▶ DATA EXTRACT
========

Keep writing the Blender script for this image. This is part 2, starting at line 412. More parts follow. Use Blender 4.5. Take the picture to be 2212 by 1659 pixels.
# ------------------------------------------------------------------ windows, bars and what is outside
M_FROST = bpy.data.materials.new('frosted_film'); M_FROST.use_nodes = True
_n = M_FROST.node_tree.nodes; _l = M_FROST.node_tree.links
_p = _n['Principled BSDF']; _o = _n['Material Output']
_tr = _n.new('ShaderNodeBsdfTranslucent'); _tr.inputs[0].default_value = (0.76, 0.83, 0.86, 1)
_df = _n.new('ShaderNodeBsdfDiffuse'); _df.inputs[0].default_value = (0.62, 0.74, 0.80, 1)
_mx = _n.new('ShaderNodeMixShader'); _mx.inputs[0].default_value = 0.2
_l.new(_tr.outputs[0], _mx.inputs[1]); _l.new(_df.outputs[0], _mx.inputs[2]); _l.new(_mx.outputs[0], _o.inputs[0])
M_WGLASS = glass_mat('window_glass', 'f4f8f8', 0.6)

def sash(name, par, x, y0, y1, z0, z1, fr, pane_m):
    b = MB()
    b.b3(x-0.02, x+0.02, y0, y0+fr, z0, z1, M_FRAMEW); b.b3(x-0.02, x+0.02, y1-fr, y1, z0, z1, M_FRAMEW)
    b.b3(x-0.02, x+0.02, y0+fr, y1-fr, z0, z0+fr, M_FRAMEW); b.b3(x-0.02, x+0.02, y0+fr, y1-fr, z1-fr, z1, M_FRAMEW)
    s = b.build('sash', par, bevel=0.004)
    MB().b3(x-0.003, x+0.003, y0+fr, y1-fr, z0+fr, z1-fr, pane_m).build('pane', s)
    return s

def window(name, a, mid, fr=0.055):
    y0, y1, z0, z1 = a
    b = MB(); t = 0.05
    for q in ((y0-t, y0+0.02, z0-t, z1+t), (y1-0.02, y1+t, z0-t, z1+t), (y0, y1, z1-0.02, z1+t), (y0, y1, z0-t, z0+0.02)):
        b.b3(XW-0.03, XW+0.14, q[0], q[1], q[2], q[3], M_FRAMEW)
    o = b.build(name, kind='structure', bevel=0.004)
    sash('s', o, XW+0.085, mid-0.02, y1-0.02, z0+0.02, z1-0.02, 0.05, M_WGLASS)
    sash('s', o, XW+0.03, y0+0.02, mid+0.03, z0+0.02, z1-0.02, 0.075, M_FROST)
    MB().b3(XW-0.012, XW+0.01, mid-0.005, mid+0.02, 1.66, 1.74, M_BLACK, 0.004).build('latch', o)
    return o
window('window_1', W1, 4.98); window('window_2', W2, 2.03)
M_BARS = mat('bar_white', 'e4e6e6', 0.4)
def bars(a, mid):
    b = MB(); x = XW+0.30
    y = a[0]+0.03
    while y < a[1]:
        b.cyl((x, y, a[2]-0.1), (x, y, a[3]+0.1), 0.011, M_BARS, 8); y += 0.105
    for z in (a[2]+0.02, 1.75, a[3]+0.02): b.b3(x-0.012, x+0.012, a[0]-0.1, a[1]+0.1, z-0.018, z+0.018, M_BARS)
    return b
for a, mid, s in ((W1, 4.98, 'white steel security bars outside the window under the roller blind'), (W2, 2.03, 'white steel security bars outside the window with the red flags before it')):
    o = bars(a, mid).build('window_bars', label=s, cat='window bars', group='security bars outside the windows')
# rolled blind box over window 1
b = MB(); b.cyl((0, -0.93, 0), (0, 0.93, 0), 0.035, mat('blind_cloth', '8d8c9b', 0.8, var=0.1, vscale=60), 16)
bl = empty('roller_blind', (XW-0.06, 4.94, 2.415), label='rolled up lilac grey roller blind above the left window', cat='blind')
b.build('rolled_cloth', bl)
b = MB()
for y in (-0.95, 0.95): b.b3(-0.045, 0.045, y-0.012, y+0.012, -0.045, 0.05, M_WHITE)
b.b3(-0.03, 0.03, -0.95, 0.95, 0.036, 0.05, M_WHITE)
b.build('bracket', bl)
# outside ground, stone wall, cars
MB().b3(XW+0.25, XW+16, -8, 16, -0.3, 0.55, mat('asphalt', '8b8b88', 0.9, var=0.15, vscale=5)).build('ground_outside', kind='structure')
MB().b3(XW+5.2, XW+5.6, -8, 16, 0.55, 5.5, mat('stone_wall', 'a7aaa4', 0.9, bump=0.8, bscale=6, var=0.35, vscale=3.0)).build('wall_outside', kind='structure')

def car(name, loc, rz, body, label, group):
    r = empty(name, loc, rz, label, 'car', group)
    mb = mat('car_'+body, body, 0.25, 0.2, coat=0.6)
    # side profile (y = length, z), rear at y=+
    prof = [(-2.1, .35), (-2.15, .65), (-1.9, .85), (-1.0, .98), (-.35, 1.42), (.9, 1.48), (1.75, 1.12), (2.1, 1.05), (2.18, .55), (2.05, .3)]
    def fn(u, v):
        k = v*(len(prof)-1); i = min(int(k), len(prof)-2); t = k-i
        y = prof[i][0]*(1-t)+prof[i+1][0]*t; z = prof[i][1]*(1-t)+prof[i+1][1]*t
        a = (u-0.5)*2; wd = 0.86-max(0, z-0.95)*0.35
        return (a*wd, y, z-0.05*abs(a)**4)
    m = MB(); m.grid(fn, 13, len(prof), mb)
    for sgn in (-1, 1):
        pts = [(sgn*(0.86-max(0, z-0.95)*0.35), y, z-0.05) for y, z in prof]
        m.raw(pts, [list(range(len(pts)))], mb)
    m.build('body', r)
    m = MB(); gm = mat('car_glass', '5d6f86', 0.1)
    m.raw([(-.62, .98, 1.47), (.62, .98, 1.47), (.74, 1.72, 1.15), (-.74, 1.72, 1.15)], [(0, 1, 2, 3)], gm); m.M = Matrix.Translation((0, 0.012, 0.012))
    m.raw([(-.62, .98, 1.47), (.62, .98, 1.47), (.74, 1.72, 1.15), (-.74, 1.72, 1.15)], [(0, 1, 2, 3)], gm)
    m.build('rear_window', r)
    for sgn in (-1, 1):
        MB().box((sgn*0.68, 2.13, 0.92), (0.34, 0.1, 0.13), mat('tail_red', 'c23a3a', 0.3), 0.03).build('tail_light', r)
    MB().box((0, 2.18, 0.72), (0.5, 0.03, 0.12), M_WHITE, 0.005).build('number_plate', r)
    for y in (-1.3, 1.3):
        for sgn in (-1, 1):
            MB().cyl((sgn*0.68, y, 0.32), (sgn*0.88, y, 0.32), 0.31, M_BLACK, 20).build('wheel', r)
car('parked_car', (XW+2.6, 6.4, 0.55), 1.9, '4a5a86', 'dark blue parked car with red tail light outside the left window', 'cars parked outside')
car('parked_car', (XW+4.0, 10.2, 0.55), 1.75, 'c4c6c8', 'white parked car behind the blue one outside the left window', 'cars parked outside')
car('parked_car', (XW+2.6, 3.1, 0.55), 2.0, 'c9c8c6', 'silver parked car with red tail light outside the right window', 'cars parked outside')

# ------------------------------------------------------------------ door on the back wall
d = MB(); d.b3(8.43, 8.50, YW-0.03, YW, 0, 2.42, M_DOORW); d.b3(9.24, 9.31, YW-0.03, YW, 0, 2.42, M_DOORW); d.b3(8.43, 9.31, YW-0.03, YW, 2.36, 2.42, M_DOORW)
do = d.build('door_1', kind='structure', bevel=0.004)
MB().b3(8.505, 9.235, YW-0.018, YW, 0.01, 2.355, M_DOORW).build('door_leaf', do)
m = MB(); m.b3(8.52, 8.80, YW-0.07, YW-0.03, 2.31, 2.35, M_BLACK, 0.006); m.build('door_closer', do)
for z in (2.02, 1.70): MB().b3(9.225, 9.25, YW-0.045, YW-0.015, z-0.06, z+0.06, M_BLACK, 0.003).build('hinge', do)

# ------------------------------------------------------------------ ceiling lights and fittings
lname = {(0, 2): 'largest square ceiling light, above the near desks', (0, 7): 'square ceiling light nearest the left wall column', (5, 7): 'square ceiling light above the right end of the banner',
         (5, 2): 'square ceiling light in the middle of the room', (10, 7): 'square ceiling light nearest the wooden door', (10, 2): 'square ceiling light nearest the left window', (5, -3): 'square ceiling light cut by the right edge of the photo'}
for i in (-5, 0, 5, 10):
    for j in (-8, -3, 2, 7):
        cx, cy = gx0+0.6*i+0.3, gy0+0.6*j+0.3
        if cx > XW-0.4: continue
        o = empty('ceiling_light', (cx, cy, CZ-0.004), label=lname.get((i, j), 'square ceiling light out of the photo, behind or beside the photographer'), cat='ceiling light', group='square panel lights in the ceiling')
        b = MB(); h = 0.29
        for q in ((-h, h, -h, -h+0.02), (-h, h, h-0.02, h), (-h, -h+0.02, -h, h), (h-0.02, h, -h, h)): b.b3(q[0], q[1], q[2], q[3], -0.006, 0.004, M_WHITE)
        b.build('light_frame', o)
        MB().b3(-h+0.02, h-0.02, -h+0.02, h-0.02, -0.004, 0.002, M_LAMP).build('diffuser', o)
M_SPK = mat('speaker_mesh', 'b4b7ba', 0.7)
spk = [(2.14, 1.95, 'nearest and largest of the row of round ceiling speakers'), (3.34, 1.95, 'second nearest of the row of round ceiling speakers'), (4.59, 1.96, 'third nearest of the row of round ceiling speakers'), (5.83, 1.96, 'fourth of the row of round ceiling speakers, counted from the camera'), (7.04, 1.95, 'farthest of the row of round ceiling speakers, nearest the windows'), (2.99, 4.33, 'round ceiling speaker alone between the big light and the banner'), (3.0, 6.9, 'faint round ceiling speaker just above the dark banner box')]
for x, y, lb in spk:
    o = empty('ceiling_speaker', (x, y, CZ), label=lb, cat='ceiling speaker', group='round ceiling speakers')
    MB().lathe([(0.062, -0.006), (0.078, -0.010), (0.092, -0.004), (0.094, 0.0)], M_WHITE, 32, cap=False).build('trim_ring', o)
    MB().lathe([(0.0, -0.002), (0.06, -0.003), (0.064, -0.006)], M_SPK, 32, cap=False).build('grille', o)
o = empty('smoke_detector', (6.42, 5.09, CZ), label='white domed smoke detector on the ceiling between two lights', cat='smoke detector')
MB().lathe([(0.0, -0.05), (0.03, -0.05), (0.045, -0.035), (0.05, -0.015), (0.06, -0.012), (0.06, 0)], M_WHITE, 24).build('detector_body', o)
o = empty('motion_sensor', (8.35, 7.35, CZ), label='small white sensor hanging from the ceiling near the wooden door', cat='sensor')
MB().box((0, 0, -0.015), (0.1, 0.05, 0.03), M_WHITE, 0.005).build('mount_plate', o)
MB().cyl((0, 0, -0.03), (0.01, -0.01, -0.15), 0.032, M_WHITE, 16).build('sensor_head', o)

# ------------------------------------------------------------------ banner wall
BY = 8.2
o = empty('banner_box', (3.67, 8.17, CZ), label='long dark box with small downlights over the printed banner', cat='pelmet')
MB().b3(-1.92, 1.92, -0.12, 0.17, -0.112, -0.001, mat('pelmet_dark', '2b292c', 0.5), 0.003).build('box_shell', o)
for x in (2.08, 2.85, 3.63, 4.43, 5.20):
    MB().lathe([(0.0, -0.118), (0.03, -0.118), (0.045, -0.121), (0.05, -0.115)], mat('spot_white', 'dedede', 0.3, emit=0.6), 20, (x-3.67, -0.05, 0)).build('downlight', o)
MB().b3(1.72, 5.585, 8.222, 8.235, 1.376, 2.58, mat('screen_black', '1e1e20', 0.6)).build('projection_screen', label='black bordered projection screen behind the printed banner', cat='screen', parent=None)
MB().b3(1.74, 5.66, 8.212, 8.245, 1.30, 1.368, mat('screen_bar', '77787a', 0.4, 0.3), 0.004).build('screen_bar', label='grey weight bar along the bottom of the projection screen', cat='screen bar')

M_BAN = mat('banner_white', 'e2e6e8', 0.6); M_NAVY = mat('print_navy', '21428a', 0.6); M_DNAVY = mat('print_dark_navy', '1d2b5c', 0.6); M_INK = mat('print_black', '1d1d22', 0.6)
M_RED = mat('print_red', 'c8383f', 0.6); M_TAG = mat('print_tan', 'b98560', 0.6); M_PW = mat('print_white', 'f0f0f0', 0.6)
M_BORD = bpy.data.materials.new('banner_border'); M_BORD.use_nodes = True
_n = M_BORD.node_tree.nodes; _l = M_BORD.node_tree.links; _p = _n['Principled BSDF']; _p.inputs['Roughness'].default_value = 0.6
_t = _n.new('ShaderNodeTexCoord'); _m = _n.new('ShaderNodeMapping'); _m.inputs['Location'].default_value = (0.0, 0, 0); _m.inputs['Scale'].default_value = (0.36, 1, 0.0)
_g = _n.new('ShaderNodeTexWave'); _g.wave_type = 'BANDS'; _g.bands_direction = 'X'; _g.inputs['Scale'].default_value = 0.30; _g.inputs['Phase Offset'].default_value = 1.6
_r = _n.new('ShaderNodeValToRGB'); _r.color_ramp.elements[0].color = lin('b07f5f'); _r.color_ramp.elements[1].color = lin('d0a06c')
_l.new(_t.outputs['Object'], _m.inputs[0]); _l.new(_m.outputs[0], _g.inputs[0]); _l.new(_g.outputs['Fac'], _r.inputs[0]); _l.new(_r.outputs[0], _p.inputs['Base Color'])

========

▶ WRITTEN EXERCISE
Set down verbatim only the lines between the start of the data above and the line with "M_WGLASS = glass_mat('window_glass', 'f4f8f8', 0.6)", both boundaries included.

▶ THE RESPONSE
Keep writing the Blender script for this image. This is part 2, starting at line 412. More parts follow. Use Blender 4.5. Take the picture to be 2212 by 1659 pixels.
# ------------------------------------------------------------------ windows, bars and what is outside
M_FROST = bpy.data.materials.new('frosted_film'); M_FROST.use_nodes = True
_n = M_FROST.node_tree.nodes; _l = M_FROST.node_tree.links
_p = _n['Principled BSDF']; _o = _n['Material Output']
_tr = _n.new('ShaderNodeBsdfTranslucent'); _tr.inputs[0].default_value = (0.76, 0.83, 0.86, 1)
_df = _n.new('ShaderNodeBsdfDiffuse'); _df.inputs[0].default_value = (0.62, 0.74, 0.80, 1)
_mx = _n.new('ShaderNodeMixShader'); _mx.inputs[0].default_value = 0.2
_l.new(_tr.outputs[0], _mx.inputs[1]); _l.new(_df.outputs[0], _mx.inputs[2]); _l.new(_mx.outputs[0], _o.inputs[0])
M_WGLASS = glass_mat('window_glass', 'f4f8f8', 0.6)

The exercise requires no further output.